◆ **Objective**
Pull every "Python" line out of the data below.

##### Records for this exercise #####

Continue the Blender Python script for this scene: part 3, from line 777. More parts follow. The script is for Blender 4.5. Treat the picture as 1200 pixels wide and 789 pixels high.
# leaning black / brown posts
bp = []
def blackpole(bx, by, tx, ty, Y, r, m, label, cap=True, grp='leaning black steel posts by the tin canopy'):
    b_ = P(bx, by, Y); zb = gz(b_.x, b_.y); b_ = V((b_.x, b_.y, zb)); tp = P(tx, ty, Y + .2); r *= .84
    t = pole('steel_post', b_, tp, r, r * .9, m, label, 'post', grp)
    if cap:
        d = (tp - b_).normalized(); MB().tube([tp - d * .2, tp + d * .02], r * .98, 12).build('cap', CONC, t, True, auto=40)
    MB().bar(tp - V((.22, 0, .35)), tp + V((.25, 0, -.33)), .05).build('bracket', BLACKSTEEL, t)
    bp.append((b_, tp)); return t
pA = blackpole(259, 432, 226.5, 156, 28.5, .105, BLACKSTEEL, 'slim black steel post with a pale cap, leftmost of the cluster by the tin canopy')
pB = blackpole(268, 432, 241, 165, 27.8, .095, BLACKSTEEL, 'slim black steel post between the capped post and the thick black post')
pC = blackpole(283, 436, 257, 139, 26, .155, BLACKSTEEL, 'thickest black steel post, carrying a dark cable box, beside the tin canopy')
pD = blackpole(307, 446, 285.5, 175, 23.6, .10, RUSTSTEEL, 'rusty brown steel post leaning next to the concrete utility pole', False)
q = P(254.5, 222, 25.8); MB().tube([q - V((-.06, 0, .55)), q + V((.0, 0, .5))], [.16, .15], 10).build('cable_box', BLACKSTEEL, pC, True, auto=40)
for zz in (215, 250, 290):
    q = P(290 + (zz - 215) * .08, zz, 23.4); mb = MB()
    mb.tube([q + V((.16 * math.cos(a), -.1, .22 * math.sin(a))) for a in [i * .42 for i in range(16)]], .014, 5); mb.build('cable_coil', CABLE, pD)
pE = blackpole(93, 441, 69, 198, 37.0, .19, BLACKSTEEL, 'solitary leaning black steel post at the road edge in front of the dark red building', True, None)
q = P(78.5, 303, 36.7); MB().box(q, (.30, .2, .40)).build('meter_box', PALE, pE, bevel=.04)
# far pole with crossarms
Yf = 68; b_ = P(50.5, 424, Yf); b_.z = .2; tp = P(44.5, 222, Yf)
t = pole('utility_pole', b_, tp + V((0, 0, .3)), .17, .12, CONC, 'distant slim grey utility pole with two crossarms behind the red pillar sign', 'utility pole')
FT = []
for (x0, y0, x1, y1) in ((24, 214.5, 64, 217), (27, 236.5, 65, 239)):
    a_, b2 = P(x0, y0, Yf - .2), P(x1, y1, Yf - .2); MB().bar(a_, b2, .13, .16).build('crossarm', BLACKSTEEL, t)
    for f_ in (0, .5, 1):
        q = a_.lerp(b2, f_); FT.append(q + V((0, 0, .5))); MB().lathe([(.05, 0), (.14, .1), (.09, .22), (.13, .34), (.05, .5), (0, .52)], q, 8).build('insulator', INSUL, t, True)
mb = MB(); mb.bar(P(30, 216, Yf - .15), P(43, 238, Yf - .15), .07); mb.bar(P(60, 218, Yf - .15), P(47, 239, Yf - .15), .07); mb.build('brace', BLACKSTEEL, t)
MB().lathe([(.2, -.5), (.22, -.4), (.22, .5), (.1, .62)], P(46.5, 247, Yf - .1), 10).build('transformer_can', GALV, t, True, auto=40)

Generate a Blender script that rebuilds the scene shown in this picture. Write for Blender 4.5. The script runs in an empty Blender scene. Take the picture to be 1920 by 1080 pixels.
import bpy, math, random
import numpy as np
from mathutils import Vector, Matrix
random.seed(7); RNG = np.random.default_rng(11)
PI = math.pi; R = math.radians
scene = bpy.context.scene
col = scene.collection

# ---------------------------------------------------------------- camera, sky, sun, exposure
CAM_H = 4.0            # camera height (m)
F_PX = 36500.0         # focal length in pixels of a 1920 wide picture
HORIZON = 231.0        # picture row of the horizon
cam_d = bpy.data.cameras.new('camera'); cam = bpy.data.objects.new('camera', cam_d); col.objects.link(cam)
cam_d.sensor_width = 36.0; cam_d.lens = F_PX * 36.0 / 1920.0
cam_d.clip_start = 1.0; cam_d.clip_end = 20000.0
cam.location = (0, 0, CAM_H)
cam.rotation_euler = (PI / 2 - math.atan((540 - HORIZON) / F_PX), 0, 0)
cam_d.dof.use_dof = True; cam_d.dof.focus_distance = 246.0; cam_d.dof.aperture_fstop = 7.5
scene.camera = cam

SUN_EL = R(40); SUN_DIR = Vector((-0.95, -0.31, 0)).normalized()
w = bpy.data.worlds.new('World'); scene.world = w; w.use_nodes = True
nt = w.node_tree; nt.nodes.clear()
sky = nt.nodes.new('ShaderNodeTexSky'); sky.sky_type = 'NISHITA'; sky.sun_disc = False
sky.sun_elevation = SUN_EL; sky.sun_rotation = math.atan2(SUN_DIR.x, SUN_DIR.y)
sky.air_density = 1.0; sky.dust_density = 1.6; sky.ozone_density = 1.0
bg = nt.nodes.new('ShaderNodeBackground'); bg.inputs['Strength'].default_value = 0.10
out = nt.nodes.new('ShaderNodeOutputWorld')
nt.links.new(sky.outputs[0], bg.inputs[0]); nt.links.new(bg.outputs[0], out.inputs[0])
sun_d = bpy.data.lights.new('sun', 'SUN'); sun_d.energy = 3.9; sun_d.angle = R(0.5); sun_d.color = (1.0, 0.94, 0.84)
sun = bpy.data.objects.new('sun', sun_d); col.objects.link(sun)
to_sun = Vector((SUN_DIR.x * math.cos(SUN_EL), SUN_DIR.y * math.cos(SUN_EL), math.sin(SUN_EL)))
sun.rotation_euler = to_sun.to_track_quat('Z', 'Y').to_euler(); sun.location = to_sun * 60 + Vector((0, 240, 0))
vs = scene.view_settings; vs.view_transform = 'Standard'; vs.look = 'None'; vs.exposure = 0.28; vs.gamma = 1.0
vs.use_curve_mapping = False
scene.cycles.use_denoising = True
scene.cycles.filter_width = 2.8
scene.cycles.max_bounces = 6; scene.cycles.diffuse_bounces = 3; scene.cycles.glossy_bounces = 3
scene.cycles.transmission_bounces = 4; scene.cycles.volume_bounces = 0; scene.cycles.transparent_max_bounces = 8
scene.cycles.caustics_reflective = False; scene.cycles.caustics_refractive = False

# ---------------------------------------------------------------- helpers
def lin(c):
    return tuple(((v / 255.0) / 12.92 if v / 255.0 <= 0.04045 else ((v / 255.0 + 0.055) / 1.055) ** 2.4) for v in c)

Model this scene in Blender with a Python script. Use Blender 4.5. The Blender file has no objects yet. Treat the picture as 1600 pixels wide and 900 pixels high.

#####

◆ **Result below**
Continue the Blender Python script for this scene: part 3, from line 777. More parts follow. The script is for Blender 4.5. Treat the picture as 1200 pixels wide and 789 pixels high.
Model this scene in Blender with a Python script. Use Blender 4.5. The Blender file has no objects yet. Treat the picture as 1600 pixels wide and 900 pixels high.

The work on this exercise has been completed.